Europe’s industries are increasingly reliant on rare earth elements—not just for the green transition but for a wide array of high-tech applications. These minerals are essential for batteries, semiconductors, electric motors, and wind turbines, yet the continent has very limited domestic deposits. Mining these resources locally is complex, environmentally challenging, and slow, leaving Europe dependent on imports—primarily from China.
However, China itself relies heavily on Myanmar for critical heavy rare earths, particularly dysprosium and terbium, which are key for permanent magnets used in over 95% of electric vehicles, wind turbines, industrial robots, and a variety of household and industrial appliances.
Myanmar: A Critical but Risky Supplier
Myanmar’s Kachin region in the north is the global leader in heavy rare earth mining. Chinese trade data shows imports of roughly 41,700 tons—over twice China’s domestic quota. Other mining countries, including the USA, Australia, and Brazil, produce only minimal quantities of these specialized metals.
The extraction process is highly polluting. Chemicals used to separate minerals contaminate rivers, soil, and groundwater, threatening local livelihoods and health. Historically, mining was controlled by militias aligned with the military junta, funneling revenues into conflict and oppression.

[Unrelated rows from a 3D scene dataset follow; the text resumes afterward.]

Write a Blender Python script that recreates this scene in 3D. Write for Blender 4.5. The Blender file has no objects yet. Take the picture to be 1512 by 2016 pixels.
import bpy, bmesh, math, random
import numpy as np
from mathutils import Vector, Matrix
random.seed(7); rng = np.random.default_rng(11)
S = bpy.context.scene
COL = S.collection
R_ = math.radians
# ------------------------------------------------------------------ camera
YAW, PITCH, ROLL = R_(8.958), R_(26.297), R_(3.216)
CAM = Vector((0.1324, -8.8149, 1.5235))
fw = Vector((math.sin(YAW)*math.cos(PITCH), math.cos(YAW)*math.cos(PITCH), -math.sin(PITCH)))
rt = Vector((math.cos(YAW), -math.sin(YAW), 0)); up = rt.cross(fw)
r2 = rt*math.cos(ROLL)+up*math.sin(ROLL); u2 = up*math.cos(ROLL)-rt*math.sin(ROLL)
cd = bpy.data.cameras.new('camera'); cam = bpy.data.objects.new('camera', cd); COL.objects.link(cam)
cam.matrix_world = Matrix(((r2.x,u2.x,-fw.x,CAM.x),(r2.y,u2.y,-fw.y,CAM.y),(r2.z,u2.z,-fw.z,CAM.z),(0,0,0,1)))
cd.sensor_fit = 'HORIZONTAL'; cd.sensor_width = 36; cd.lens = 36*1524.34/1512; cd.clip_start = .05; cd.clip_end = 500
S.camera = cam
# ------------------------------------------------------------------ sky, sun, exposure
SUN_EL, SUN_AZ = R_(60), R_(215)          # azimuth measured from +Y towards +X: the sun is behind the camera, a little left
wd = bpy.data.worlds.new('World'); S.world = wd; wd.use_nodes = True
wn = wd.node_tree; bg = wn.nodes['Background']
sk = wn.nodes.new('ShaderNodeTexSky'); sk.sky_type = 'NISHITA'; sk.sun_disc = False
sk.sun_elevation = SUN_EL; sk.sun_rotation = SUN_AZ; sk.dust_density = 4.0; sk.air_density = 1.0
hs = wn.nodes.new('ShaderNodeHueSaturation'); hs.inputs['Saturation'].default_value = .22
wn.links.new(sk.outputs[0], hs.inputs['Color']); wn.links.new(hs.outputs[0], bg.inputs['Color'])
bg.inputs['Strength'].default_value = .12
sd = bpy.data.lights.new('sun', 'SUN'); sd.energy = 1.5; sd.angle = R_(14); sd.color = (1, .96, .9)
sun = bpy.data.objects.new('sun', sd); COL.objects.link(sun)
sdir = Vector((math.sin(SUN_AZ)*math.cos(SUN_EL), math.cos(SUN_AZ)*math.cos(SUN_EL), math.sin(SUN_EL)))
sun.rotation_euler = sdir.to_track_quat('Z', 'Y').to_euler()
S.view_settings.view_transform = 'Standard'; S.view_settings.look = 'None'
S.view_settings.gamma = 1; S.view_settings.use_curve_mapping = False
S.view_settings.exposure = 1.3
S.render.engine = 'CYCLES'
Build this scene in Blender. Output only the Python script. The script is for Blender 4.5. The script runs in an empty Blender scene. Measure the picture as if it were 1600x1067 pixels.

Shifting Control and Emerging Risks
Recently, the Kachin Independence Organization/Army (KIO/A) has taken control of the mines and trade with China. This shift has raised hopes for improved labor conditions and environmental protection, but it also introduces new risks. The KIO/A has imposed export taxes and temporarily halted trade, highlighting how civil conflict directly impacts global supply and prices—the price of terbium alone has surged over 21% following these disruptions.
Europe’s Responsibility and Supply Chain Challenges
European industries face a dilemma: technological advancement cannot come at the expense of human rights or the environment in Myanmar and other Global South countries. The Supply Chain Due Diligence Act (LkSG) in Germany requires companies to track environmental and human rights risks and take corrective action. However, the new CDU/CSU-SPD coalition plans to repeal it, citing bureaucracy.
Repealing the law would weaken corporate risk management and increase dependency on fragile foreign supply chains. European law will likely reintroduce supply chain oversight by 2028, but potential regulatory changes may dilute its effectiveness.
Mitigating Risks Through Responsible Practices
The Myanmar example shows that good labor and environmental practices reduce the risk of export interruptions. By supporting ethical mining standards and fostering local governance improvements, Europe can:
-
Lower the risk of supply disruptions.
-
Encourage stable trade relations with Myanmar and China.
-
Ensure that the green and tech transitions rely on ethically sourced materials.